Controlling excitons in 2D heterostructures and plasmonic devices

Abstract

Over the past decade, excitonic effects in two-dimensional transition metal dichalcogenide semiconductors such as MoS2 and WSe2 have been intensely studied. Currently, there is significant interest in understanding how to control excitons in heterostructures and on-chip optical structures that have potential applications to excitonic and optical information processing devices. In this presentation, I will discuss our recent work exploring the nature of the moire trapping potential in MoSe2-WSe2 heterostructures, where the interlayer exciton photoluminescence exhibits a strong temperature dependence. I will also discuss our work demonstrating coupling between organic PTCDA molecular excitons and monolayer WSe2 excitons, which manifests as a ~20 times enhancement of the PTCDA Raman scattering efficiency.

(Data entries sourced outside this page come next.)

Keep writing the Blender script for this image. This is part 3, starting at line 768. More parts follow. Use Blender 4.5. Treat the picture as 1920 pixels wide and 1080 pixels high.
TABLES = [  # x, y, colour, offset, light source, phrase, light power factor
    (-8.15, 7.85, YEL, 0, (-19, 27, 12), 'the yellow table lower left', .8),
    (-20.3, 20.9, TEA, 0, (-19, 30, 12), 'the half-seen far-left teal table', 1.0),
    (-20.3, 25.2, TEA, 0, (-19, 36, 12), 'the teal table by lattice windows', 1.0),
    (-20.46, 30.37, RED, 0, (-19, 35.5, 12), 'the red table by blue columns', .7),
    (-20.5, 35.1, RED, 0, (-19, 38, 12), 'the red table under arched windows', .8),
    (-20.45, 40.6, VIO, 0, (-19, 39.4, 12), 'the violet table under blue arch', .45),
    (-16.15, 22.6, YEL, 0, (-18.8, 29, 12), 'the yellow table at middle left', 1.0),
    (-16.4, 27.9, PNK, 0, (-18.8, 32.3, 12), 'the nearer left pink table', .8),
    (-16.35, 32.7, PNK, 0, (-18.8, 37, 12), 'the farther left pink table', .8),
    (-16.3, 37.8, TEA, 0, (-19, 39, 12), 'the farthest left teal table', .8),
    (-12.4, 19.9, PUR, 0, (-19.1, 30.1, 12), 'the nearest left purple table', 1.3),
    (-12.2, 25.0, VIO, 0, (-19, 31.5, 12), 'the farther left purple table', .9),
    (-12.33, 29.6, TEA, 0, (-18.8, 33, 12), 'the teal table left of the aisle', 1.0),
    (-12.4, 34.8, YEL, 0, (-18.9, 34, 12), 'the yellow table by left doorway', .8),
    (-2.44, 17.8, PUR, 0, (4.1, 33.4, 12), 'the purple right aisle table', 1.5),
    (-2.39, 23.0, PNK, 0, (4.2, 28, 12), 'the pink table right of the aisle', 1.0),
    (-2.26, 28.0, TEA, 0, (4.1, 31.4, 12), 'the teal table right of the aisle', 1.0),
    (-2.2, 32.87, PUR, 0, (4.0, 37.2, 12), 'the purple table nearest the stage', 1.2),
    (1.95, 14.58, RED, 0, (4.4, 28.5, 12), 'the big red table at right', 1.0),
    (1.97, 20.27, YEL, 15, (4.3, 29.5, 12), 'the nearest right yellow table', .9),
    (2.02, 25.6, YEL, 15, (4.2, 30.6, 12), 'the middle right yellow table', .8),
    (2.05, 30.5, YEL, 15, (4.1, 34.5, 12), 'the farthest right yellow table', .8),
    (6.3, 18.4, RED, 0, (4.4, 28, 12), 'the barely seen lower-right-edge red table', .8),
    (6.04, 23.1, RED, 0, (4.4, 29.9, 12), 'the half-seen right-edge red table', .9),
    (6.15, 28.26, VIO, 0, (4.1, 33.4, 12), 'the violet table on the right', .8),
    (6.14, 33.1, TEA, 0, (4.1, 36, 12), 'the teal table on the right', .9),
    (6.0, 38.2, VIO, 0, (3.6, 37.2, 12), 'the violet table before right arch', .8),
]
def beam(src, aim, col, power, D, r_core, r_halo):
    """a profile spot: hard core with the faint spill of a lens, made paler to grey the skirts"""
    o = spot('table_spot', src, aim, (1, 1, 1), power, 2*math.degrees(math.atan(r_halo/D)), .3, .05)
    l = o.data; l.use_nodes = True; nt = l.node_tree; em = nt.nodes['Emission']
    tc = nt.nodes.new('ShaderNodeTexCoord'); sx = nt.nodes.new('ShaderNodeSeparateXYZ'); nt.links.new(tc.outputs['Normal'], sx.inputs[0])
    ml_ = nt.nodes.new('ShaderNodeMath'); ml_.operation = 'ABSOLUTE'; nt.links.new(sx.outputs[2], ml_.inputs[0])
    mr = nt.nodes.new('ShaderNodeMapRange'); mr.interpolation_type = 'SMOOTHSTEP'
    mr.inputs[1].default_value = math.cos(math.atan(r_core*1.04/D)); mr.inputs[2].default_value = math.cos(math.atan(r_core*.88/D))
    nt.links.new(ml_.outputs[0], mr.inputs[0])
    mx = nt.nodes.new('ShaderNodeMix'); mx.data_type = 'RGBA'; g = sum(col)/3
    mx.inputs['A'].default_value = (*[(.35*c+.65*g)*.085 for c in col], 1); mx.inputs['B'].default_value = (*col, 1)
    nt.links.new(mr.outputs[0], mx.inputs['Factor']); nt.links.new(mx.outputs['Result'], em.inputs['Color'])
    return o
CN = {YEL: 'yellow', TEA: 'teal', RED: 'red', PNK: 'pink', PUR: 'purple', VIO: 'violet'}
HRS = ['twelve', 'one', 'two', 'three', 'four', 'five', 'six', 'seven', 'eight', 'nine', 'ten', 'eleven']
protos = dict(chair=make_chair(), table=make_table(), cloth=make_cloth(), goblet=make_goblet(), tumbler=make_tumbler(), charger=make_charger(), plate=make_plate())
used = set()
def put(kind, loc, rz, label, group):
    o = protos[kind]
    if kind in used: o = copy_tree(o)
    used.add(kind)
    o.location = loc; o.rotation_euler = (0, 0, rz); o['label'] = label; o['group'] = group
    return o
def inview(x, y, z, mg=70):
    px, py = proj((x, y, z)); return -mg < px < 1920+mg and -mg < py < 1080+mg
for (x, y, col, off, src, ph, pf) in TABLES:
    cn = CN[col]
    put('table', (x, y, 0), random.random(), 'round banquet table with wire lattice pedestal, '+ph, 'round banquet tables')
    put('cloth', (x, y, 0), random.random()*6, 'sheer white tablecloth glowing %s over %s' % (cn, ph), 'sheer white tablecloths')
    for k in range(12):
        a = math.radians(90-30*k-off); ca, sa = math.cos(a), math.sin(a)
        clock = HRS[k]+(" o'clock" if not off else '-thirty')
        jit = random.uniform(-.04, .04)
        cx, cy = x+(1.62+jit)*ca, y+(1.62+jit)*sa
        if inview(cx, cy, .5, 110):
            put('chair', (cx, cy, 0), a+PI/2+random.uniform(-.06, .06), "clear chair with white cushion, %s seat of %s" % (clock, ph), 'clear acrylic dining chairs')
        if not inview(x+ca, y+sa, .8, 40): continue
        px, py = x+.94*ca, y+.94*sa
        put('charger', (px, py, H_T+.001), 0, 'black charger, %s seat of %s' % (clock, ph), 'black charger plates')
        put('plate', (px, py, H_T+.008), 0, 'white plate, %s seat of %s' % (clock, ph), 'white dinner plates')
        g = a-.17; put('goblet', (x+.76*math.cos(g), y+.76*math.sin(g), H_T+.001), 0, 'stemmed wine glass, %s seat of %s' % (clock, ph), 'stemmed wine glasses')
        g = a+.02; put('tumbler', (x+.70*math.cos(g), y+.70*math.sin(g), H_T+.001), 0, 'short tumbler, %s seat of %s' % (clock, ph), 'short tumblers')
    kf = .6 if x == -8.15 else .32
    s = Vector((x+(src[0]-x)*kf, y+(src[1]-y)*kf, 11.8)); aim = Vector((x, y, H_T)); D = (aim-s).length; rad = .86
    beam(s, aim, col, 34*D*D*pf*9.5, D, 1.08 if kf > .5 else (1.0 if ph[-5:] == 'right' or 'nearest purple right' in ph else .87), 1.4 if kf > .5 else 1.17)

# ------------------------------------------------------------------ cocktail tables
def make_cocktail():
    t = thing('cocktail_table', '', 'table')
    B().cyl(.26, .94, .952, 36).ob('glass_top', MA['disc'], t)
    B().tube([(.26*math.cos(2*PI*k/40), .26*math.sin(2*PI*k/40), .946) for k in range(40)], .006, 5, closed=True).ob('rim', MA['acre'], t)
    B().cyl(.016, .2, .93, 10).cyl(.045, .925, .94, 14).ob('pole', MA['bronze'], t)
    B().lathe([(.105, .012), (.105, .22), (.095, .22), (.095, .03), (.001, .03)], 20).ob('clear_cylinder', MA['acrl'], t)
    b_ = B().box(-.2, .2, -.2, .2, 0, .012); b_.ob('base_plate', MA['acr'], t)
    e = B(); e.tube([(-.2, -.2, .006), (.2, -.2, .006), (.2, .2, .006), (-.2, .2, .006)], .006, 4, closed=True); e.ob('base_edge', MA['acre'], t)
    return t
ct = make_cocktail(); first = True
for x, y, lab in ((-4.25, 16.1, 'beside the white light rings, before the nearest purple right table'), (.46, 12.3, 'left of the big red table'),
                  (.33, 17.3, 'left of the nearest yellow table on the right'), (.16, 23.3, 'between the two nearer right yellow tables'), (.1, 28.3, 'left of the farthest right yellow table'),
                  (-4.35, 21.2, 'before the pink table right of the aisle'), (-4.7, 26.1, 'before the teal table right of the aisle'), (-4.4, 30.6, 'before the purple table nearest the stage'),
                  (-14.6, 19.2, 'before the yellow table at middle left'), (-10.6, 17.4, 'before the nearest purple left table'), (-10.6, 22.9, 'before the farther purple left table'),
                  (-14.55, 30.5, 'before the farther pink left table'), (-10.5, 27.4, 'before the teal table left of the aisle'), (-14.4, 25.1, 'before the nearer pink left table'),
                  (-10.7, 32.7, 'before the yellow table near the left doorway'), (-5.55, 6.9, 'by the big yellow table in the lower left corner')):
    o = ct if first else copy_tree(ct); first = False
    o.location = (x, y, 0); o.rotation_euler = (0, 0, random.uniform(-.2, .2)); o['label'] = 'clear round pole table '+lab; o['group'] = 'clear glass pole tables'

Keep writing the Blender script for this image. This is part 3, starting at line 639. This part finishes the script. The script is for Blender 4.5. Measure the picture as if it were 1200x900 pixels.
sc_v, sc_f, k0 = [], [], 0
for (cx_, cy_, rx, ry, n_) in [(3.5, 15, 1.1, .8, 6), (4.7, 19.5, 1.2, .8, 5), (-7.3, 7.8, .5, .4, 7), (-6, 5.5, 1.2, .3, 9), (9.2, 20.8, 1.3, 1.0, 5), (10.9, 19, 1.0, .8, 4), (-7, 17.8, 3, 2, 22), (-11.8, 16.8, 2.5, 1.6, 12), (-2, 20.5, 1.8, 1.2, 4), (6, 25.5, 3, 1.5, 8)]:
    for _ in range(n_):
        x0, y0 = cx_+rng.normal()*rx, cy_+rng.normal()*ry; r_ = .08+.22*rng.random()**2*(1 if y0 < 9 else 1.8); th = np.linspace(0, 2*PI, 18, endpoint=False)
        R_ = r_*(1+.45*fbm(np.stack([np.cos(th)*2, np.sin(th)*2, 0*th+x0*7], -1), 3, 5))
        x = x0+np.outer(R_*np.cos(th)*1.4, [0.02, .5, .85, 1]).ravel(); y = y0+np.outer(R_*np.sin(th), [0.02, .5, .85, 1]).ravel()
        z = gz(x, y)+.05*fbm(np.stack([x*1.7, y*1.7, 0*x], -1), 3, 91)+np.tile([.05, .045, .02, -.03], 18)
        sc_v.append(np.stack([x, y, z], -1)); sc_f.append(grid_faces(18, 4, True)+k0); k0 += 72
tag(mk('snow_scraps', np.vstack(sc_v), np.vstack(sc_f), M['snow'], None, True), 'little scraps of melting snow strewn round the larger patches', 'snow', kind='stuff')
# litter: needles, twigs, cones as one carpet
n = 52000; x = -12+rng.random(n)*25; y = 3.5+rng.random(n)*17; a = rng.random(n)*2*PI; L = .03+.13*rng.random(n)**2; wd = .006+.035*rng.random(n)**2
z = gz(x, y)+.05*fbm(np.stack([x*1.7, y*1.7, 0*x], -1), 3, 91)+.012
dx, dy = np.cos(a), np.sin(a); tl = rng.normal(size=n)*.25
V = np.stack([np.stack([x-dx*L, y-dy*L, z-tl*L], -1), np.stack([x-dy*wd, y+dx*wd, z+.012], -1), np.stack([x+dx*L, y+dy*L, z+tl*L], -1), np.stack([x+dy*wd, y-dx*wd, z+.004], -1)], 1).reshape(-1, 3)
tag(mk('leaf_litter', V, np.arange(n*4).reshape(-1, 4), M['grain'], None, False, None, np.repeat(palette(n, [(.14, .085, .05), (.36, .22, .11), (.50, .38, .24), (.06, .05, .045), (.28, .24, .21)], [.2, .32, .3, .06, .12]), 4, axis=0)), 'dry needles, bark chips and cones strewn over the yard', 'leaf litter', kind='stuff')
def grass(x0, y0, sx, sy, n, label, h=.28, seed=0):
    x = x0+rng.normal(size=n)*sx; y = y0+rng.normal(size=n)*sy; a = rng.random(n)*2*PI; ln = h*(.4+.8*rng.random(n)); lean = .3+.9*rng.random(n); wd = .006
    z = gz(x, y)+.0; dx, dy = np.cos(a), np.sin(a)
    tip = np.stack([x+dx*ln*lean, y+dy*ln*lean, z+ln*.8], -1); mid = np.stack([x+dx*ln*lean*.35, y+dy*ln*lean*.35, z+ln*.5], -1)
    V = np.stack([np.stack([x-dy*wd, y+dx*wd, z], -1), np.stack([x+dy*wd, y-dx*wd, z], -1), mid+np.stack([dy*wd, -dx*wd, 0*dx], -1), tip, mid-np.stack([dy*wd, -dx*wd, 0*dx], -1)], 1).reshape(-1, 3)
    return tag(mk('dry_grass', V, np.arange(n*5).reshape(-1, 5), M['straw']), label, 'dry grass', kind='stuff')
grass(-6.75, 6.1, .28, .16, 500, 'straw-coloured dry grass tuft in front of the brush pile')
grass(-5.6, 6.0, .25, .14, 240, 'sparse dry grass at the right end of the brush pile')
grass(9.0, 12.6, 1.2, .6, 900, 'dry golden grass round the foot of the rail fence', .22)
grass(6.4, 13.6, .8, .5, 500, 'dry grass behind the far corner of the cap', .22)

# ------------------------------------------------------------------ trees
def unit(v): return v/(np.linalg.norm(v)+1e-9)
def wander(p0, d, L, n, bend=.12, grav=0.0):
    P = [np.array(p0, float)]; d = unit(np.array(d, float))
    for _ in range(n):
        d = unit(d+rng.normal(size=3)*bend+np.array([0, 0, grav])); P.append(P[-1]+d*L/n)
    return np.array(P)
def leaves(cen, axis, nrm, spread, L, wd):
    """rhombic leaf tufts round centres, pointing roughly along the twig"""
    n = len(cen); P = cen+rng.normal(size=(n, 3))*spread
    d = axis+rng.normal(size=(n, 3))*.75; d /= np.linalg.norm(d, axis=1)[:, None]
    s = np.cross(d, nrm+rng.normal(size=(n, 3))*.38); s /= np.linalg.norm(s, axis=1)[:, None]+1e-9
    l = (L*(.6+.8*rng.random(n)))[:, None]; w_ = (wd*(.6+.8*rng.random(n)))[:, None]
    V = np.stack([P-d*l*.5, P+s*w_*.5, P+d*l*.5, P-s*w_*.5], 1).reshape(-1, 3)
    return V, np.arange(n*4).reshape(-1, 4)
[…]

Finally, I will report on our recent studies on 2D semiconductor plasmonic structures composed of propagating surface plasmon polaritons (SPPs) coupled to monolayer WSe2 excitons. In our new “cross geometry” structures, we are able to explore the nonlinear exciton response of both co- and cross- propagating SPPs. In these devices, we observe a large (near unity) differential transmission response and population pulsation resonances that are dependent on the direction of SPP propagation.